■衝撃と無力感を行動に

 しかし、憎悪のシンボルであるかぎ十字の落書きは一度きりではなかった。2015年の難民危機の際にアンゲラ・メルケル(Angela Merkel)首相が国境を開放し、100万人以上の亡命希望者を迎え入れたことに反発するかのように、公園やアパートの建物などに次々とかぎ十字が現れるようになった。

 ドイツの情報機関は今月、政治的動機による犯罪が昨年7%増加したと報告した。その3分の1は「プロパガンダに関する犯罪」だったという。

 オマリ氏の両親は、オマリ氏がまだ母親のおなかの中にいたときにレバノンを脱出し、難民としてドイツに来た。彼は自分が感じた衝撃と無力感を、ドイツの首都に何か足跡を残したいと願う地元の若者たちの助けを借りて、行動に変えたと語る。

「20年以上前に見て以来、かぎ十字は見たことがなかったのに嫌な変化だ」。オマリ氏は1930~40年代のナチスの時代とユダヤ人虐殺に触れ「残念ながらここ何年かで時代の潮流が変わり、僕たちは若い世代に、過去に起こったことがそれほど昔のことではないのだと教えなければならなくなった」と語る。「こういう醜い感情にどう反応するべきか、僕たちは長い間、じっくり考え抜いた。そして、ユーモアと愛で答えればいいという結論にたどり着いたんだ」

「(グラフィティには)可愛いらしく小生意気なイメージを選んでいる。子どもたちが描いたものが多い。グラフィティアーティストでなく初心者でも描けるようにね」。今では近所の住民たちは、かぎ十字を見つけるとグループに連絡してくるようになった。

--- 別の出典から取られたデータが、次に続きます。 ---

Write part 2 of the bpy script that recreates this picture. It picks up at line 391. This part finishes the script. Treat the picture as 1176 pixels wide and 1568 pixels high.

 オマリ氏は「それほど頻繁に見つかるわけではないが、一つでも見つかれば一大事だ」と語った。2016年5月以降で約20のかぎ十字を描き変えたという。

 ドイツでは、かぎ十字やその他ナチスのシンボルを掲示することは違法だ。だが、それらを自分で処理しようとすることもまた、法律に抵触する。オマリ氏は「その場所の所有者の許可を得ることが大事だ。他人が悪いことをしているからといって、自分も同じようにしていいわけじゃない。僕たちは、誰にも違法なことをしてほしくはない」と説明する。